■ **Exercise details**: Would you transcribe the listing that follows, character for character, and omit its images?

■ **Recorded information**:
--- Begin ---

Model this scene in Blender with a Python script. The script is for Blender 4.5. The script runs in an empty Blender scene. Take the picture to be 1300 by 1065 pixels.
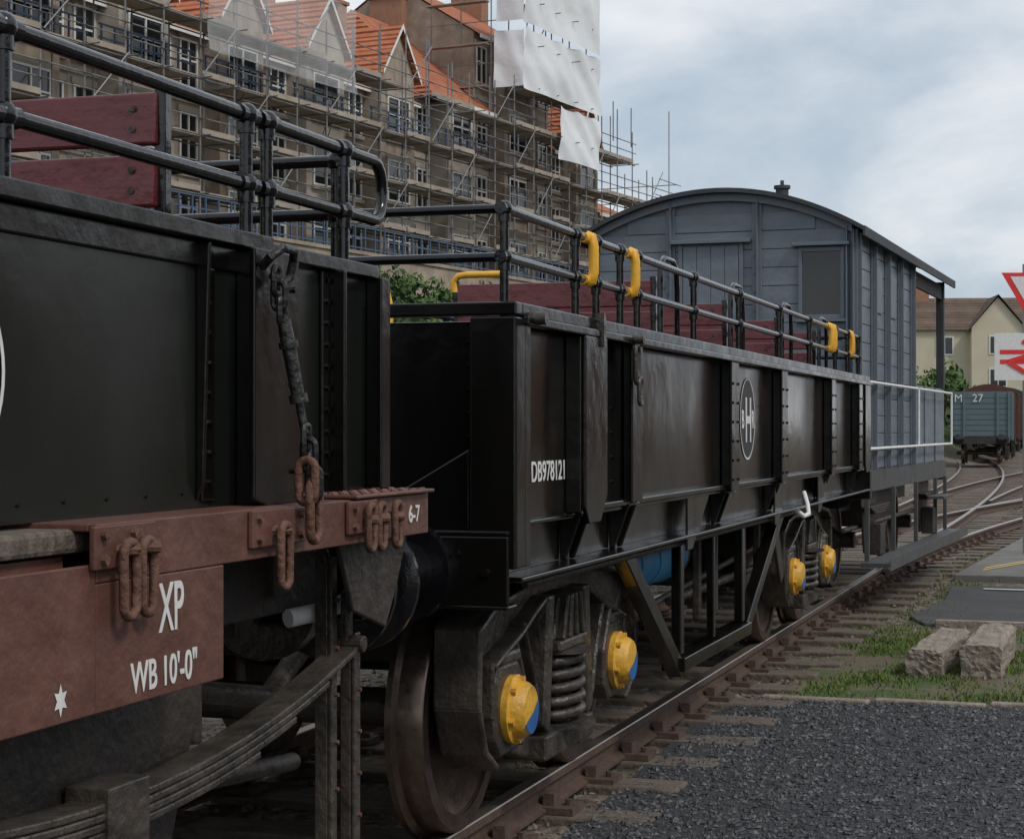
import bpy, math, random, bmesh
from mathutils import Vector, Matrix
random.seed(7)
R=random.random
def U(a,b): return a+(b-a)*R()
scene=bpy.context.scene
scene.view_settings.view_transform='Standard'
scene.view_settings.look='None'
scene.view_settings.exposure=0
# ---------------------------------------------------------------- materials
MATS={}
def mat(name,col,rough=0.6,metal=0.0,col2=None,nscale=4.0,bump=0.0,bscale=30.0,rvar=0.0,coat=0.0,contrast=0.25,stretch=None,spec=0.5,third=None):
    m=bpy.data.materials.new(name); m.use_nodes=True
    nt=m.node_tree; b=nt.nodes['Principled BSDF']
    b.inputs['Roughness'].default_value=rough; b.inputs['Metallic'].default_value=metal
    b.inputs['Coat Weight'].default_value=coat; b.inputs['Coat Roughness'].default_value=0.12
    b.inputs['Specular IOR Level'].default_value=spec
    tc=nt.nodes.new('ShaderNodeTexCoord'); src=tc.outputs['Object']
    if stretch:
        mp=nt.nodes.new('ShaderNodeMapping'); mp.inputs['Scale'].default_value=stretch
        nt.links.new(src,mp.inputs['Vector']); ssrc=mp.outputs['Vector']
    else: ssrc=src
    c1=tuple(col)+(1,)
    if col2 is None: col2=[min(1,c*1.5+0.004) for c in col]
    n=nt.nodes.new('ShaderNodeTexNoise'); n.inputs['Scale'].default_value=nscale; n.inputs['Detail'].default_value=8; n.inputs['Roughness'].default_value=0.62
    nt.links.new(ssrc,n.inputs['Vector'])
    r=nt.nodes.new('ShaderNodeValToRGB')
    r.color_ramp.elements[0].position=0.5-contrast; r.color_ramp.elements[1].position=0.5+contrast
    r.color_ramp.elements[0].color=c1; r.color_ramp.elements[1].color=tuple(col2)+(1,)
    if third:
        e=r.color_ramp.elements.new(0.5); e.color=tuple(third)+(1,)
    nt.links.new(n.outputs['Fac'],r.inputs['Fac']); nt.links.new(r.outputs['Color'],b.inputs['Base Color'])
    if rvar:
        mr=nt.nodes.new('ShaderNodeMapRange'); mr.inputs['From Min'].default_value=0.3; mr.inputs['From Max'].default_value=0.7
        mr.inputs['To Min'].default_value=max(0.03,rough-rvar); mr.inputs['To Max'].default_value=rough+rvar
        n3=nt.nodes.new('ShaderNodeTexNoise'); n3.inputs['Scale'].default_value=nscale*1.7; n3.inputs['Detail'].default_value=6
        nt.links.new(ssrc,n3.inputs['Vector'])
        nt.links.new(n3.outputs['Fac'],mr.inputs['Value']); nt.links.new(mr.outputs['Result'],b.inputs['Roughness'])
    if bump:
        n2=nt.nodes.new('ShaderNodeTexNoise'); n2.inputs['Scale'].default_value=bscale; n2.inputs['Detail'].default_value=6
        nt.links.new(src,n2.inputs['Vector'])
        bp=nt.nodes.new('ShaderNodeBump'); bp.inputs['Strength'].default_value=bump; bp.inputs['Distance'].default_value=0.02
        nt.links.new(n2.outputs['Fac'],bp.inputs['Height']); nt.links.new(bp.outputs['Normal'],b.inputs['Normal'])
    MATS[name]=m; return m
black=mat('black_gloss_paint',(0.0025,0.0025,0.0025),0.20,col2=(0.009,0.0075,0.006),nscale=2.5,bump=0.14,bscale=9,rvar=0.09,stretch=(1,1,0.35),spec=0.45)
black2=mat('black_side_paint',(0.0045,0.005,0.0045),0.20,col2=(0.042,0.026,0.017),nscale=1.1,bump=0.20,bscale=2.6,rvar=0.10,stretch=(1,1,0.7),spec=0.5,third=(0.009,0.0085,0.0075))
black1=mat('near_wagon_side_paint',(0.005,0.0065,0.005),0.24,col2=(0.017,0.020,0.016),nscale=1.2,bump=0.18,bscale=2.6,rvar=0.11,stretch=(1,1,0.4),spec=0.5,third=(0.009,0.011,0.009))
tubeb=mat('black_tube_paint',(0.003,0.003,0.004),0.13,nscale=20,coat=0.2,bump=0.12,bscale=30)
cast=mat('greasy_cast_steel',(0.018,0.0165,0.015),0.36,col2=(0.085,0.070,0.058),nscale=7,bump=0.5,bscale=30,rvar=0.15,contrast=0.2)
under=mat('underframe_dark',(0.014,0.012,0.011),0.55,col2=(0.055,0.042,0.033),nscale=6,bump=0.4,bscale=30)
brown=mat('bauxite_brown_paint',(0.095,0.038,0.027),0.5,col2=(0.185,0.088,0.066),nscale=4,bump=0.3,bscale=25,rvar=0.12,third=(0.125,0.052,0.038))
rust=mat('rusty_iron',(0.075,0.030,0.018),0.75,col2=(0.17,0.085,0.055),nscale=25,bump=0.5,bscale=60)
maroon=mat('maroon_wood_paint',(0.085,0.010,0.012),0.3,col2=(0.15,0.026,0.028),nscale=5,bump=0.45,bscale=14,stretch=(6,1,14),coat=0.15,rvar=.12)
yellow=mat('yellow_paint',(0.72,0.36,0.02),0.4,col2=(0.85,0.47,0.04),nscale=12,bump=0.15)
yellowd=mat('worn_yellow_paint',(0.50,0.26,0.04),0.45,col2=(0.80,0.45,0.05),nscale=14,bump=0.3,bscale=40,third=(0.72,0.39,0.04),contrast=.17)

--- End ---

■ **Answer for the task**:
Model this scene in Blender with a Python script. The script is for Blender 4.5. The script runs in an empty Blender scene. Take the picture to be 1300 by 1065 pixels.
import bpy, math, random, bmesh
from mathutils import Vector, Matrix
random.seed(7)
R=random.random
def U(a,b): return a+(b-a)*R()
scene=bpy.context.scene
scene.view_settings.view_transform='Standard'
scene.view_settings.look='None'
scene.view_settings.exposure=0
# ---------------------------------------------------------------- materials
MATS={}
def mat(name,col,rough=0.6,metal=0.0,col2=None,nscale=4.0,bump=0.0,bscale=30.0,rvar=0.0,coat=0.0,contrast=0.25,stretch=None,spec=0.5,third=None):
    m=bpy.data.materials.new(name); m.use_nodes=True
    nt=m.node_tree; b=nt.nodes['Principled BSDF']
    b.inputs['Roughness'].default_value=rough; b.inputs['Metallic'].default_value=metal
    b.inputs['Coat Weight'].default_value=coat; b.inputs['Coat Roughness'].default_value=0.12
    b.inputs['Specular IOR Level'].default_value=spec
    tc=nt.nodes.new('ShaderNodeTexCoord'); src=tc.outputs['Object']
    if stretch:
        mp=nt.nodes.new('ShaderNodeMapping'); mp.inputs['Scale'].default_value=stretch
        nt.links.new(src,mp.inputs['Vector']); ssrc=mp.outputs['Vector']
    else: ssrc=src
    c1=tuple(col)+(1,)
    if col2 is None: col2=[min(1,c*1.5+0.004) for c in col]
    n=nt.nodes.new('ShaderNodeTexNoise'); n.inputs['Scale'].default_value=nscale; n.inputs['Detail'].default_value=8; n.inputs['Roughness'].default_value=0.62
    nt.links.new(ssrc,n.inputs['Vector'])
    r=nt.nodes.new('ShaderNodeValToRGB')
    r.color_ramp.elements[0].position=0.5-contrast; r.color_ramp.elements[1].position=0.5+contrast
    r.color_ramp.elements[0].color=c1; r.color_ramp.elements[1].color=tuple(col2)+(1,)
    if third:
        e=r.color_ramp.elements.new(0.5); e.color=tuple(third)+(1,)
    nt.links.new(n.outputs['Fac'],r.inputs['Fac']); nt.links.new(r.outputs['Color'],b.inputs['Base Color'])
    if rvar:
        mr=nt.nodes.new('ShaderNodeMapRange'); mr.inputs['From Min'].default_value=0.3; mr.inputs['From Max'].default_value=0.7
        mr.inputs['To Min'].default_value=max(0.03,rough-rvar); mr.inputs['To Max'].default_value=rough+rvar
        n3=nt.nodes.new('ShaderNodeTexNoise'); n3.inputs['Scale'].default_value=nscale*1.7; n3.inputs['Detail'].default_value=6
        nt.links.new(ssrc,n3.inputs['Vector'])
        nt.links.new(n3.outputs['Fac'],mr.inputs['Value']); nt.links.new(mr.outputs['Result'],b.inputs['Roughness'])
    if bump:
        n2=nt.nodes.new('ShaderNodeTexNoise'); n2.inputs['Scale'].default_value=bscale; n2.inputs['Detail'].default_value=6
        nt.links.new(src,n2.inputs['Vector'])
        bp=nt.nodes.new('ShaderNodeBump'); bp.inputs['Strength'].default_value=bump; bp.inputs['Distance'].default_value=0.02
        nt.links.new(n2.outputs['Fac'],bp.inputs['Height']); nt.links.new(bp.outputs['Normal'],b.inputs['Normal'])
    MATS[name]=m; return m
black=mat('black_gloss_paint',(0.0025,0.0025,0.0025),0.20,col2=(0.009,0.0075,0.006),nscale=2.5,bump=0.14,bscale=9,rvar=0.09,stretch=(1,1,0.35),spec=0.45)
black2=mat('black_side_paint',(0.0045,0.005,0.0045),0.20,col2=(0.042,0.026,0.017),nscale=1.1,bump=0.20,bscale=2.6,rvar=0.10,stretch=(1,1,0.7),spec=0.5,third=(0.009,0.0085,0.0075))
black1=mat('near_wagon_side_paint',(0.005,0.0065,0.005),0.24,col2=(0.017,0.020,0.016),nscale=1.2,bump=0.18,bscale=2.6,rvar=0.11,stretch=(1,1,0.4),spec=0.5,third=(0.009,0.011,0.009))
tubeb=mat('black_tube_paint',(0.003,0.003,0.004),0.13,nscale=20,coat=0.2,bump=0.12,bscale=30)
cast=mat('greasy_cast_steel',(0.018,0.0165,0.015),0.36,col2=(0.085,0.070,0.058),nscale=7,bump=0.5,bscale=30,rvar=0.15,contrast=0.2)
under=mat('underframe_dark',(0.014,0.012,0.011),0.55,col2=(0.055,0.042,0.033),nscale=6,bump=0.4,bscale=30)
brown=mat('bauxite_brown_paint',(0.095,0.038,0.027),0.5,col2=(0.185,0.088,0.066),nscale=4,bump=0.3,bscale=25,rvar=0.12,third=(0.125,0.052,0.038))
rust=mat('rusty_iron',(0.075,0.030,0.018),0.75,col2=(0.17,0.085,0.055),nscale=25,bump=0.5,bscale=60)
maroon=mat('maroon_wood_paint',(0.085,0.010,0.012),0.3,col2=(0.15,0.026,0.028),nscale=5,bump=0.45,bscale=14,stretch=(6,1,14),coat=0.15,rvar=.12)
yellow=mat('yellow_paint',(0.72,0.36,0.02),0.4,col2=(0.85,0.47,0.04),nscale=12,bump=0.15)
yellowd=mat('worn_yellow_paint',(0.50,0.26,0.04),0.45,col2=(0.80,0.45,0.05),nscale=14,bump=0.3,bscale=40,third=(0.72,0.39,0.04),contrast=.17)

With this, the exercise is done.